By Paul Davies and Rosa Espin

Last year, 86 % of the 24.5 GW of new generating capacity installed in the EU came from renewable energy sources, specifically from wind, solar, biomass and hydro, breaking the previous record of 79% in 2014. This new water mark makes clear that the EU is seeking to cut down on greenhouse gas emissions by replacing fossil fuel plants with new forms of renewable energy in line with the Paris Agreement on climate change.

For the first time, wind overtake coal in terms of capacity as wind energy was the most installed power generation source in 2016, representing a 51 % of all the new installed power capacity of the EU. Of the new 12.5 GW of wind power, 10.9 GW was installed onshore while 1.6 GW added offshore.

According to figures published by the WindEurope trade group, wind energy grew 8 percent in 2016 reaching 153.7 GW and now accounts for 17% of Europe’s total installed power generation capacity. Only natural gas generation, with 186 GW of capacity, remains above wind.

Interestingly, in relation to wind power generation, not every country is following the same path. Germany has installed 44% of Europe’s new wind capacity last year, having three times more wind power than any country of the EU. Following a similar trend, France, the Netherlands, Finland, Ireland and Lithuania all set records for new windfarm installations. In contrast, Spain, Portugal, Italy and Greece, which together drove much of the growth of windfarms in the 2000s decade, now account for a small percentage of new wind installations. It is also worth highlighting the position in Poland, which last year passed a law establishing a limit of how close wind turbines can be to buildings, which produced a stalling effect in the wind industry.

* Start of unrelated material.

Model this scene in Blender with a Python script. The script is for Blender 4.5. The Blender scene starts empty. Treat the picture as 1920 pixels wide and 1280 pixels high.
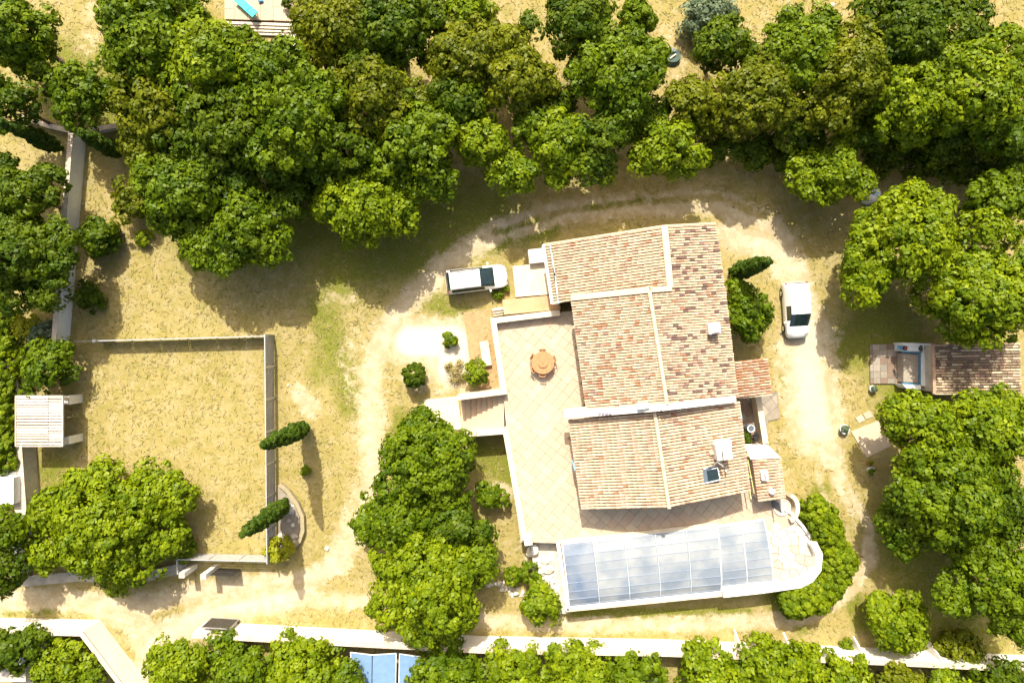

Although wind power has overtaken coal as the EU’s second-largest potential source of energy (coal having 152 GW of capacity, after member states decommissioned 7.5 GW of coal capacity in 2016) due to the technology’s intermittent nature, wind power hasn’t yet overtaken coal share in total power generation.

Notwithstanding the above, there is still a long way to go for wind power in the EU as its total installed capacity sums up only to 153.7 GW out of the region’s 918.8 GW of total power capacity. According to various commentators in the wind sector, the industry is hoping much of its growth will come from filling the gap as governments force old coal power plants to close in order to meet climate change goals.